Yes there are (I am assuming you are talking about quantifying reliability with the tests). Having said that let me also point out that what you are asking is NOT trivial.

In standard test design (not accelerated) one optimizes (trades off) between sample size, test duration and accuracy. (See discussions at http://www.weibull.com/LifeDataWeb/test_design.htm and also at http://www.weibull.com/freetools/discuss_simumatic.htm).
The aforementioned methods assume that you have some knowledge as to the expected reliability of the products (i.e. an underlying life distribution).

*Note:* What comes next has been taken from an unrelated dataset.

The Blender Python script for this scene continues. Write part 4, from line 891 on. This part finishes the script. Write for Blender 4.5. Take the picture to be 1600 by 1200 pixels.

Now when one goes into accelerated testing, one needs to assume the effect of the stresses on life (i.e. the acceleration factor from stress to stress). Based on that then one also needs to determine at what and how many stress levels to test at (if we assume a constant stress test) -- and each stress level will have an assumed effect on life. In doing this one also needs to be aware that the further one tests from the use conditions the greater the error in the extrapolation. Additionally the more stress levels one tests at the better the results. Taking all of that into account is a complex problem and beyond what one can cover in this forum. There are several papers that address this in the literature.

Now there are some approximations (simplistic/crude methods) one could use. Lets say you are testing at levels A and B and you have made an assumption as to the life of the units under normal conditions (i.e. if you tested 20 for 100 hours then 10 would fail). Then, if A has an AF of 2 and B has an AF of 4 you would expect 50% of the sample tested at A to fail by 50 hrs and 50% of the sample tested at B to fail by 25 hrs. This could also then be extrapolated to different times, thus simple sample allocation could be done this way -- based on the desired test duration. Obviously, you will find out that more units will need to be allocated at the lower stress levels.

I hope this sheds some light…

Meeker and Escobar have some rules of thumb in their book, "Statistical Methods for Reliability Data". I recommend them.

I have been asked where the nonparametric calculations come from in QCP, what is their background, etc. Do they represent a specific distribution?

Non-parametric implies no underlying distribution assumption. (see http://www.weibull.com/LifeDataWeb/nonparametric_analysis.htm)

Did you mean the DRT instead of the QCP?
see http://www.weibull.com/LifeDataWeb/test_design.htm